An anonymous reader writes "For the first time in 35 years the UK government is looking to be at risk of getting a hung or coalition government. (The most recent previous hung parliaments were in 1974 and 1929.) The voting rules are somewhat arcane and the votes this time are such that there are many strange possible outcomes and a surprisingly large number of permutations of coalitions that could be formed and political strategies that may go into their forming. There are at least 60 permutations, some more politically plausible than others. Adam Back wrote some software to work out the permutations, and lists some of the arcane factors affecting the outcome. If Labour Prime Minister Gordon Brown chose to, it would appear even that he could simply refuse to resign, ostensibly trying to form a coalition indefinitely, maybe even forcing the Queen to dismiss the current government, which last happened in 1834 under King William IV."

2 of 568 comments (clear)

  1. Re:Silly Brits by Citizen+of+Earth · · Score: 0, Troll

    All that proportional representation guarantees is a hung parliament every time.
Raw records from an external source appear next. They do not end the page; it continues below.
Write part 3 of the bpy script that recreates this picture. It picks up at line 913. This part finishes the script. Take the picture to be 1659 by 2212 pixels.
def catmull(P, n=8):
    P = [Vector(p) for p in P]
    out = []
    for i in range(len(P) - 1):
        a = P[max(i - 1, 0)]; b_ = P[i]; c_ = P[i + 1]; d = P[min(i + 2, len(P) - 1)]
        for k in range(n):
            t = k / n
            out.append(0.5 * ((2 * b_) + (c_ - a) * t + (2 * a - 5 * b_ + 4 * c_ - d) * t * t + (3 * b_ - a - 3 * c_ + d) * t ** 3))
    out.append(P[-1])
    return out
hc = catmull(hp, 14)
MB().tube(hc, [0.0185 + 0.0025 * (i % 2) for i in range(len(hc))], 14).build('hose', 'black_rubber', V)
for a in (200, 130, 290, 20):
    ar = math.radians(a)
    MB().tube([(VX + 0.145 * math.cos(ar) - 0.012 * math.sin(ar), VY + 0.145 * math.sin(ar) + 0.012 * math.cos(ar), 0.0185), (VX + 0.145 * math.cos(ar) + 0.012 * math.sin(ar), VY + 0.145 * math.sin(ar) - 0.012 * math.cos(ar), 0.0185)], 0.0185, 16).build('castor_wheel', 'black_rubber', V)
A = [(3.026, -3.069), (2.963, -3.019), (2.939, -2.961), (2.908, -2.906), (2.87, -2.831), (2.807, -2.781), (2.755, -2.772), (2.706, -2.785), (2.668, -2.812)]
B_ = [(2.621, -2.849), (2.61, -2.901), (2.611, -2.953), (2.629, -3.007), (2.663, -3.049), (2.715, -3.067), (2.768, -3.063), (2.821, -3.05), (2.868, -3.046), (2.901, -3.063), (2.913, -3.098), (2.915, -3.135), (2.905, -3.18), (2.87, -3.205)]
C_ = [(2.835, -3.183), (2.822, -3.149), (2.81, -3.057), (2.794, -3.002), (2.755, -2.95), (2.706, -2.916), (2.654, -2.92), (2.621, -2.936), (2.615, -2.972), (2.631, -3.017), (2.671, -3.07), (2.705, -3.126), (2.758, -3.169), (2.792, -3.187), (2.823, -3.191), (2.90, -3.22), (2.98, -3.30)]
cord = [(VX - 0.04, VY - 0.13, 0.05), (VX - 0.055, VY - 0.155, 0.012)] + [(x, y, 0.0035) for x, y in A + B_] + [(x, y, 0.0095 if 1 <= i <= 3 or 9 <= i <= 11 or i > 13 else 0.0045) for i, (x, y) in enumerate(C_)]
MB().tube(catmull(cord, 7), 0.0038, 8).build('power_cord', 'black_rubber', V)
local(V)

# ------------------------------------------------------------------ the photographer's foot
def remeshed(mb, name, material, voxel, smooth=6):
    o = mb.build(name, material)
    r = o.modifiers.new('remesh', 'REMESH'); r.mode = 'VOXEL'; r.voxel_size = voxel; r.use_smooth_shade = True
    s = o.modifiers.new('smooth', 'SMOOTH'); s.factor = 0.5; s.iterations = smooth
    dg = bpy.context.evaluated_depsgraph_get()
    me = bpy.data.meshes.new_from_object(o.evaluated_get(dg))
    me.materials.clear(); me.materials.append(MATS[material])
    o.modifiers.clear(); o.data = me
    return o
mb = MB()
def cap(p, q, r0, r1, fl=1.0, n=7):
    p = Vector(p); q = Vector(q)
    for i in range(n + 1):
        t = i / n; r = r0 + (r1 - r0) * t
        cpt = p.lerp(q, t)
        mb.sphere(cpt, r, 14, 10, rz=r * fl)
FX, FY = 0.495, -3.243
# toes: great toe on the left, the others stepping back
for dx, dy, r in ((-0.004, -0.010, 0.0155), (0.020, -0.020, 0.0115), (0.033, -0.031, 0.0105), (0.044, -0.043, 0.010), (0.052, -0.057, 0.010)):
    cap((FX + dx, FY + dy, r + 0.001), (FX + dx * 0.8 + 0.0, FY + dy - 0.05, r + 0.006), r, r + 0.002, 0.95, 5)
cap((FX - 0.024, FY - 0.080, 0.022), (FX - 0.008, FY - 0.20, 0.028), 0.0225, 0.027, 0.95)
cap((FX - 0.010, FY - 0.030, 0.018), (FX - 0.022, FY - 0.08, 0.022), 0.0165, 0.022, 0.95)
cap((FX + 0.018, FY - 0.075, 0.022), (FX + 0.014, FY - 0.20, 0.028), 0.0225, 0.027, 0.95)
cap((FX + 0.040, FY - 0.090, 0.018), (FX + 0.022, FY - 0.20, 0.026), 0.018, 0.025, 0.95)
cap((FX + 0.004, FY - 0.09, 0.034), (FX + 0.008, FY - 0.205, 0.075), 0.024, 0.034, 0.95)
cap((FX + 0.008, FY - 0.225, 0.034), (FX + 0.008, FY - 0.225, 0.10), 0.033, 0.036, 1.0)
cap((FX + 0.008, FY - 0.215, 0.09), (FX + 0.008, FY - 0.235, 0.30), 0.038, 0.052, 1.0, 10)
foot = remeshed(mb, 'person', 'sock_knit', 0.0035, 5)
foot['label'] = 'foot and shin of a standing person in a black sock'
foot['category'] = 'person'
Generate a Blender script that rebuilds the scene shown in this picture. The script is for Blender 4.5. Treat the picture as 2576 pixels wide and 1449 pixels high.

  2. Re:Silly Brits by Hognoxious · · Score: 1, Troll

    The smaller coalition partner does not hold 'the balance of power

    They can bring down the larger party by changing sides or simply becoming neutral. If that doesn't constitute holding the balance of power, I don't know what does.

    Strong governments rarely make good governments (think 'power corrupts, absolute power corrupts absolutely').

    If I wanted simplistic soundbites & claptrap, I'd go to Faux News. Strong government and absolute power are not the same thing. A strong democratically elected government (say the post-war UK Labour one) is nothing like a dictatorship. A dictator who dithers does not deliver strong government.

    Note that Greece has a strong majority government, yet right now is the basket case of Europe.

    It has a strong majority government now.

    Please forward me the memo. The one about how they reset everything so a new government starts with a clean slate. I appear to have missed it.

    Yes, they waffle about in indecision. But this is a *good* thing. A government think more and do less is a good thing in every way possible.

    More fodder for the peanut gallery. Actions speak louder than words, and thoughts are silent.

    --
    Confucius say, "Find worm in apple - bad. Find half a worm - worse."